Question for the B’s: What Now?

It can be incredibly redundant when someone points out the obvious. In this particular case, guilty as charged.

However, the metaphorical “elephant” that is spreading like wildfire in the locker room of the Boston Bruins needs to be addressed.

This team just cannot seem to get healthy and it may be quite some time before the team will be back at full strength. Technically speaking, that will not happen until next season because defenseman Dennis Seidenberg is out for the remainder of this season due to a torn ACL and MCL that he suffered in garbage time of Friday’s victory over the Ottawa Senators.

Seidenberg, 32, was in the last season of his four-year, $13 million contract; his four-year, $16 million extension kicks in next season.

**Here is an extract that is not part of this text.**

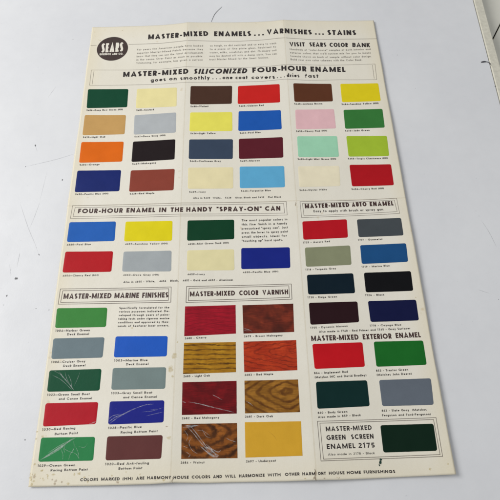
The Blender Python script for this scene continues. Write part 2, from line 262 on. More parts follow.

The injury came at a point in time where the Bruins needed to rely on Seidenberg much earlier than expected. With Dougie Hamilton still out of the lineup with a lower-body injury and Adam McQuaid just recently making his return, speculations are already running rampant in the social media “stratosphere” about what the Bruins should do.

The depth that Boston has at the forward and goaltender positions have been put on full display over the last couple of weeks. We know that the likes of Shawn Thornton, Loui Eriksson, and Chris Kelly will return to game action shortly. At the same time, Chad Johnson and Niklas Svedberg (waiting in the wings) provide Tuukka Rask with enough backup not so much to have him constantly look over his shoulder, but more so for insurance purposes.

Now, we look at the blue line.

Seidenberg, arguably the B’s second-best defenseman behind Zdeno Chara, will be a huge loss long term. Holes can be filled and voids can be plugged through the regular season by mixing and matching. The real issue will come during the postseason. He provides a veteran presence, as well as the skill necessary to be successful in all three zones.

Is Hamilton ready to assume the number two defenseman role? Although he may be that guy in the future, the kid still has a little longer to go. Regardless, he will still make an impact when he returns. Barring health, Chara and Hamilton join McQuaid, Johnny Boychuk, and Torey Krug as the defensive core we will see for the rest of the season.

So now the question that arises is as follows: Will the Bruins seek outside help via trade or will they handle this matter internally?

The Bruins recalled Kevan Miller for the second time this season on Sunday afternoon. This is significant because if he plays in one more NHL game this year, he would have to pass through waivers in order to be sent back down. Rumor has it that the organization feels like that he has played well enough in his first nine games with the big club that he would indeed get claimed.

Miller would be a solid option, much more solid than offensive defensemen like David Warsofsky and Zach Trotman (with all due respect). Matt Bartkowski should also have a chance to earn that final spot. He has played in 24 games so far this season and has posted seven assists.

Above all else, those players would provide great depth. Unfortunately, they could also provide great trade bait.

Of course, there is also the chance that the Bruins could seek help outside of the organization. If that is the case, there are some interesting options out there for a potential number two d-man.

Kimmo Timonen (PHI) and Marek Zidlicky (NJ) are both in similar situations. They both are in the last year of their contracts and their respective teams are just riding with the pack in the Eastern Conference. The Flyers and the Devils could be sellers from now until the trade deadline.

Also, Mark Stuart (WPG) would be welcomed back to Boston with open arms if the Jets were willing to part ways with the veteran blue liner. Ryan Whitney (FLA) may also be another suitable option.

It may take a combination of draft picks and prospects to acquire any one of the above-mentioned players. We will see when the time comes.

As for right now, the Bruins are approaching the halfway point of the season and they have the internal depth on defense for the short term.